Взбалмошная, эгоцентричная, жестокая, лишённая обаяния героиня (Мария Петрук) вряд ли вызывает сочувствие, хотя и оказывается в финале жертвой. Ловушка, в которую она в итоге попадает, сооружена исключительно ею самой. Мотивы её преступного поведения мелочны и абсурдны. Это поведение избалованной и угловатой девочки-подростка, помещённой в тело половозрелой самки, не знающей, чего она хочет: трахаться или мстить миру?

Для мщения и эротических фантазий избран ближний круг: нелюбимый муж, незадачливый любовник, пожилой похотливец, глупая товарка. Конфликт (и конфликтность) Гедды Габлер, порождённые эмансипацией, по-видимому, типичны для некоторых женщин, не чуждых духовным запросам, но они либо преодолеваются в процессе взросления, под давлением жизни, либо вырождаются в полную человеческую карикатуру, либо заканчивается так, как в пьесе Ибсена - суицидом, выстрелом в себя. После которого хочется сказать: «И слава Богу».
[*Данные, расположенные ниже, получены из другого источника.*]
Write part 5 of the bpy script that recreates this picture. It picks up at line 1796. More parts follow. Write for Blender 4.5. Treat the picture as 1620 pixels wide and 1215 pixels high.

На Западе «Гедда Габлер» с некоторых пор считается (и вполне справедливо) чем-то вроде иконы феминизма, однако в версии Виктории Луговой это не икона, а приговор. «Идеалы» героини невнятны, зато зло, которое она несёт окружающим, вполне ощутимо. Я сейчас имею в виду спектакль Виктории Луговой, а не пьесу Ибсена. В оригинальной пьесе тотальную деструкцию Гедды можно истолковать,  например, как проявления глубокого невроза, социальной нереализованности или личной неудовлетворённости (как верно подмечает асессор Бракк, она чувствует себя несчастливой). Всё это если и не оправдывает её поступки, то, по крайней мере, объясняет, взывает к сочувствию.

Режиссёр Виктория Луговая

Версия Виктории Луговой «очищена» от этих мотиваций. Спектакль - исключительно лабораторный эстетический эксперимент. Псковская «Гедда Габлер» разыгрывается в настолько условной версии бытия, в столь непроницаемой экзистенциальной колбе, что социальные условия или некий исторический контекст (начало 90-х годов XIX века) полностью «выпарены» из её содержательного раствора. Важны контакты и конфигурации отношений, творец которых прежде всего Гедда. Она связывает персонажей почти инфернальной фигурой — пентаграммой, поскольку оказывается частью дьявольского пятиугольника. С каждым из четырёх героев драмы — мужем Йоргеном, Эйлертом Левборгом, Теой Эльвстед, асессором Бракком - она вступает в своего рода виртуальный эротический контакт, представленный где откровенной пластикой, где — недвусмысленным намёком. В этой опасной игре с человеческими несовершенствами Гедда служит как объектом, так и субъектом совращения, потакая тайным желаниям и порокам тех, кто рядом.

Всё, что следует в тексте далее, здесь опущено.